A Mesa Diretora da Câmara Municipal de Santo André interpôs recurso extraordinário para levar a discussão ao STF.

Portanto, a controvérsia consiste em saber:

  • se existe reserva de iniciativa legislativa do Chefe do Executivo para a instituição de ações governamentais e políticas públicas municipais em razão de consequências econômico-financeiras decorrentes das medidas;
  • se o combate à alienação parental constitui matéria de direito civil de competência legislativa privativa da União; e
  • se viola a autonomia ministerial a orientação dirigida aos órgãos administrativos municipais para organizarem as ações governamentais conjuntamente com o Ministério Público estadual;

Julgamento

De acordo com o Plenário do STF, é constitucional a lei municipal de iniciativa parlamentar que prevê políticas públicas destinadas ao combate da alienação parental.

De acordo com a Corte, a proteção à infância e juventude é uma competência compartilhada entre União, Estados e Distrito Federal e Municípios, conforme artigo 227 da CF/88:

Art. 227. É dever da família, da sociedade e do Estado assegurar à criança, ao adolescente e ao jovem, com absoluta prioridade, o direito à vida, à saúde, à alimentação, à educação, ao lazer, à profissionalização, à cultura, à dignidade, ao respeito, à liberdade e à convivência familiar e comunitária, além de colocá-los a salvo de toda forma de negligência, discriminação, exploração, violência, crueldade e opressão.   

Além disso, o fato de as medidas ocasionarem aumento de despesas para a Administração Pública não é motivo suficiente para limitar a iniciativa de leis aos Chefes do Executivo. Sobre o tema, o Plenário fundamentou a decisão na Repercussão Geral nº 917:

Não usurpa competência privativa do Chefe do Poder Executivo lei que, embora crie despesa para a Administração, não trata da sua estrutura ou da atribuição de seus órgãos nem do regime jurídico de servidores públicos (art. 61, § 1º, II,"a", "c" e "e", da Constituição Federal).

No caso de Santo André, a lei municipal apenas reforçou normas já existentes sobre proteção contra alienação parental, não criando novas regras

Por fim, a menção ao Ministério Público na lei não cria novas obrigações para o órgão, apenas orienta a integração entre instituições. Em outras palavras, não houve criação ou imposição de dever, obrigação ou responsabilidade para o Ministério Público.

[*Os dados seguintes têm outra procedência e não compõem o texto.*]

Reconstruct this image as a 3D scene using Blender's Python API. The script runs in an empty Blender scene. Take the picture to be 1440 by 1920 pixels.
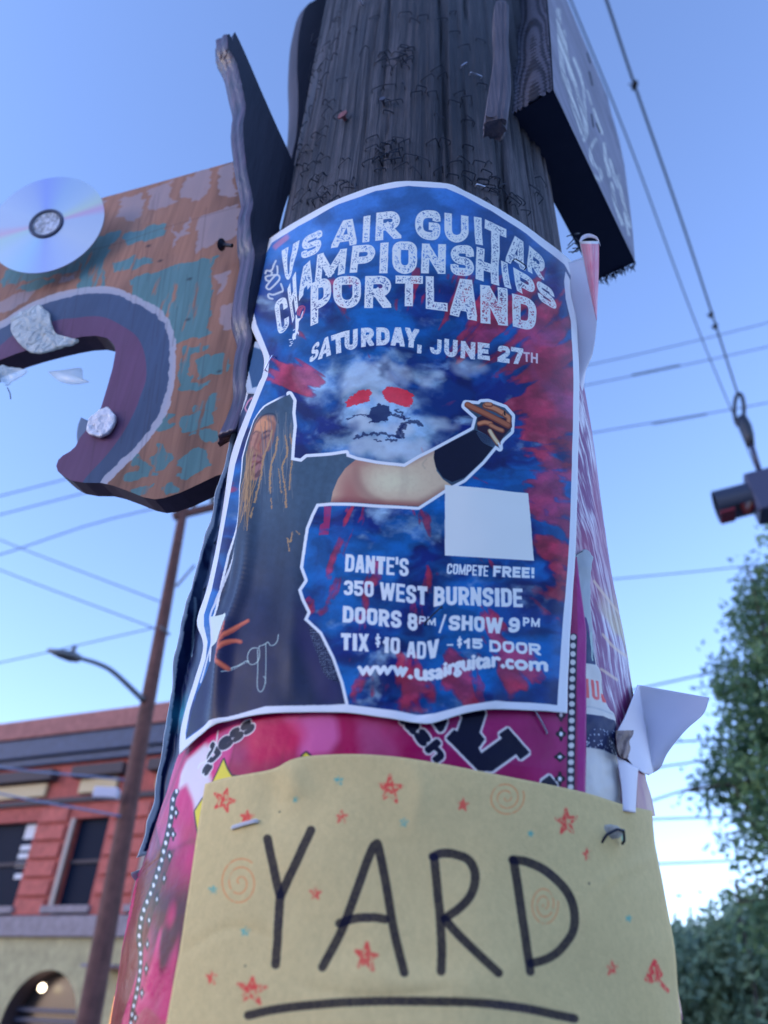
import bpy, bmesh, math, random
import numpy as np
from mathutils import Vector, Matrix

random.seed(7)
RNG = np.random.default_rng(11)
S = bpy.context.scene

# ------------------------------------------------------------------ camera
F = 1387.0                                   # focal length in photo pixels (1440 x 1920)
PITCH = math.radians(35); ROLL = math.atan(100 / 1981)
FW = np.array([0, math.cos(PITCH), math.sin(PITCH)])
_r0 = np.array([1., 0, 0]); _u0 = np.array([0, -math.sin(PITCH), math.cos(PITCH)])
IR = math.cos(ROLL) * _r0 + math.sin(ROLL) * _u0
IU = math.cos(ROLL) * _u0 - math.sin(ROLL) * _r0
CAM = np.array([-0.0209, -0.47, 1.65])
cd = bpy.data.cameras.new('camera'); cam = bpy.data.objects.new('camera', cd)
S.collection.objects.link(cam); S.camera = cam
cd.sensor_width = 36; cd.sensor_height = 36; cd.sensor_fit = 'VERTICAL'
cd.lens = F / 1920 * 36
cd.clip_start = 0.02; cd.clip_end = 2000
m = Matrix.Identity(4)
for i in range(3):
    m[i][0] = IR[i]; m[i][1] = IU[i]; m[i][2] = -FW[i]; m[i][3] = CAM[i]
cam.matrix_world = m
cd.dof.use_dof = True; cd.dof.focus_distance = 0.475
cd.dof.aperture_fstop = 7.4; cd.dof.aperture_blades = 0

# ------------------------------------------------------------------ sky, sun, exposure
SUN_EL = math.radians(14); SUN_AZ = math.radians(-108)     # low sun away to the left
W = bpy.data.worlds.new('World'); S.world = W; W.use_nodes = True
nt = W.node_tree; bg = nt.nodes['Background']
sky = nt.nodes.new('ShaderNodeTexSky'); sky.sky_type = 'NISHITA'; sky.sun_disc = False
sky.sun_elevation = SUN_EL; sky.sun_rotation = SUN_AZ
sky.altitude = 100; sky.air_density = 1.0; sky.dust_density = 0.2; sky.ozone_density = 4.0
tint = nt.nodes.new('ShaderNodeMix'); tint.data_type = 'RGBA'; tint.blend_type = 'MULTIPLY'; tint.inputs[0].default_value = 1
tint.inputs[7].default_value = (1.31, 1.06, 1.12, 1)      # the photo's white balance, whole sky alike
nt.links.new(sky.outputs[0], tint.inputs[6]); nt.links.new(tint.outputs[2], bg.inputs[0]); bg.inputs[1].default_value = 0.15
sd = bpy.data.lights.new('sun', 'SUN'); sun = bpy.data.objects.new('sun', sd); S.collection.objects.link(sun)
sd.energy = 0.04; sd.angle = math.radians(15); sd.color = (1.0, 0.9, 0.78)
_sv = Vector((math.sin(SUN_AZ) * math.cos(SUN_EL), math.cos(SUN_AZ) * math.cos(SUN_EL), math.sin(SUN_EL)))
sun.rotation_euler = _sv.to_track_quat('Z', 'Y').to_euler(); sun.location = (-40, -5, 30)
S.view_settings.view_transform = 'Standard'; S.view_settings.look = 'None'
S.view_settings.gamma = 1.0; S.view_settings.use_curve_mapping = False
S.view_settings.exposure = 1.75
ILL = np.array([0.33, 0.40, 0.75])           # how a white sheet reads in the photo's shade (linear)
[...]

Dessa forma, o Plenário do STF deu provimento ao recurso extraordinário para considerar constitucional a Lei nº 10.509/2020 do Município de Santo André/SP.

Tese Jurídica Oficial

É constitucional — e não usurpa a prerrogativa de iniciativa legislativa do chefe do Poder Executivo em matéria de organização e funcionamento da Administração Pública local (CF/1988, art. 61, § 1º, II, “a” e “e”), a competência legislativa privativa da União ou a autonomia do Ministério Público (CF/1988, arts. 127, § 2º; e 128, § 5º) — lei municipal de origem parlamentar que estabelece políticas públicas voltadas ao combate à alienação parental na respectiva localidade.

Resumo Oficial

Não há falar em competência legislativa privativa da União, pois a proteção à infância e à juventude constitui competência legislativa concorrente da União, dos estados federados e do Distrito Federal (CF/1988, art. 24, XV). Tampouco há reserva de iniciativa legislativa privativa do chefe do Poder Executivo, uma vez que o simples aumento de despesas para a Administração Pública não a justifica e as hipóteses de limitação da iniciativa parlamentar estão taxativamente previstas (CF/1988, art. 61).

Ademais, a legislação municipal não inovou em relação às normas gerais referentes à proteção das crianças e dos adolescentes contra a alienação parental, mas apenas instituiu medidas destinadas a concretizar a difusão do esclarecimento e da conscientização dos órgãos públicos e da comunidade local contra os graves riscos à população infantojuvenil decorrentes do abuso resultante da alienação parental.

Por outro lado, a previsão de que as ações governamentais serão desenvolvidas, em conjunto, “pelo Ministério Público” não cria, por si só, obrigação, dever ou responsabilidade imputável aos órgãos do Parquet. Trata-se de diretriz focada em orientar a atuação dos órgãos da Administração Pública municipal no sentido de promover a integração operacional com os órgãos responsáveis pela Política de Atendimento à Criança, conforme dispõe o Estatuto da Criança e do Adolescente (Lei nº 8.069/1990, art. 88, V), expressamente mencionado na norma municipal.

Na espécie, interpôs-se agravo da decisão de inadmissibilidade do recurso extraordinário deduzido contra acórdão do tribunal de justiça paulista que, em representação de inconstitucionalidade (ADI estadual), declarou a inconstitucionalidade dos arts. 2º e 3º da Lei nº 10.509/2020 do Município de Santo André/SP.

Com base nesses e em outros entendimentos, o Plenário, por unanimidade, conheceu do agravo e deu provimento ao recurso extraordinário, para reformar o acórdão recorrido e julgar totalmente improcedente a ação direta de inconstitucionalidade estadual proposta contra a Lei nº 10.509/2020 do Município de Santo André/SP.